§ DO THIS: Look for the string "scene" in the lines and copy each line that has it.

§ COLLECTED DATA:
⟨
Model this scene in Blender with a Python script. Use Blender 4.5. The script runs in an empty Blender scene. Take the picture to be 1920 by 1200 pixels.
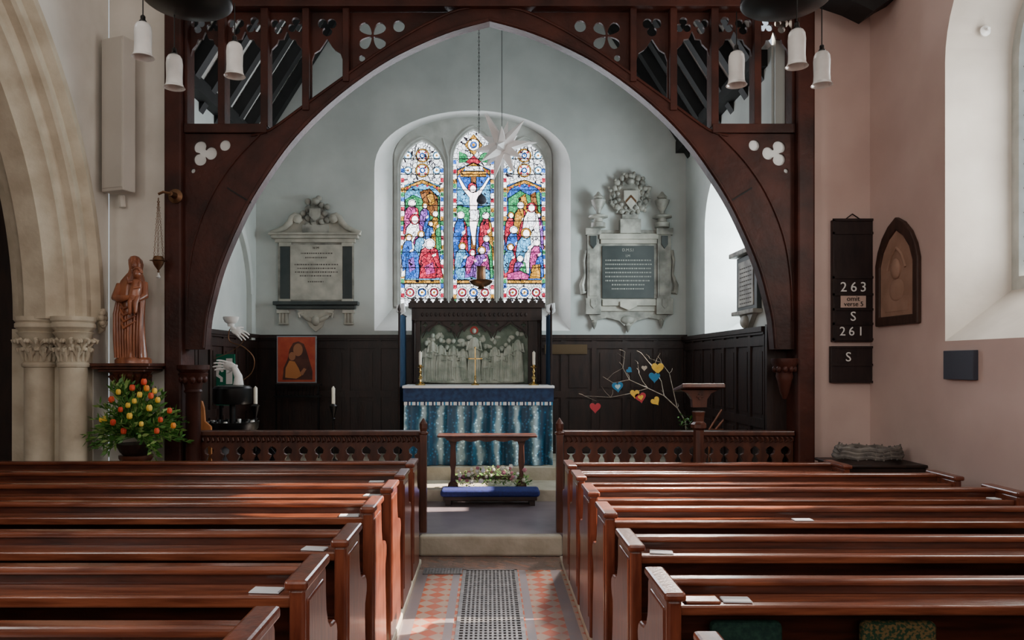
import bpy, bmesh, math, random
from mathutils import Vector, Matrix
random.seed(7)
F=1400.;CX=918.;HY=680.;H=1.7
def PX(px,d): return (px-CX)*d/F
def PZ(py,d): return H+(HY-py)*d/F
pi=math.pi
COL=bpy.context.scene.collection
# ------------------------------------------------------------ materials
def mat(name,col,rough=.6,col2=None,scale=6,detail=5,metal=0,bump=0,bscale=None,coat=0,estr=0,stretch=(1,1,1),trans=0,ramp=(.35,.65),spec=.5):
    m=bpy.data.materials.new(name);m.use_nodes=True
    nt=m.node_tree;b=nt.nodes['Principled BSDF']
    b.inputs['Base Color'].default_value=(*col,1);b.inputs['Roughness'].default_value=rough
    b.inputs['Metallic'].default_value=metal;b.inputs['Coat Weight'].default_value=coat
    b.inputs['Coat Roughness'].default_value=.15;b.inputs['Specular IOR Level'].default_value=spec
    if estr: b.inputs['Emission Color'].default_value=(*col,1);b.inputs['Emission Strength'].default_value=estr
    tc=nt.nodes.new('ShaderNodeTexCoord');mp=nt.nodes.new('ShaderNodeMapping');mp.inputs['Scale'].default_value=stretch
    nt.links.new(tc.outputs['Object'],mp.inputs['Vector'])
    if col2 is not None:
        n=nt.nodes.new('ShaderNodeTexNoise');n.inputs['Scale'].default_value=scale;n.inputs['Detail'].default_value=detail
        r=nt.nodes.new('ShaderNodeValToRGB');r.color_ramp.elements[0].position=ramp[0];r.color_ramp.elements[1].position=ramp[1]
        r.color_ramp.elements[0].color=(*col,1);r.color_ramp.elements[1].color=(*col2,1)
        nt.links.new(mp.outputs[0],n.inputs['Vector']);nt.links.new(n.outputs[0],r.inputs[0]);nt.links.new(r.outputs[0],b.inputs['Base Color'])
    if bump:
        n2=nt.nodes.new('ShaderNodeTexNoise');n2.inputs['Scale'].default_value=bscale or scale*3;n2.inputs['Detail'].default_value=6
        bp=nt.nodes.new('ShaderNodeBump');bp.inputs['Strength'].default_value=bump;bp.inputs['Distance'].default_value=.02
        nt.links.new(mp.outputs[0],n2.inputs['Vector']);nt.links.new(n2.outputs[0],bp.inputs['Height']);nt.links.new(bp.outputs[0],b.inputs['Normal'])
    return m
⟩
§ WRITTEN SOLUTION:
Model this scene in Blender with a Python script. Use Blender 4.5. The script runs in an empty Blender scene. Take the picture to be 1920 by 1200 pixels.
COL=bpy.context.scene.collection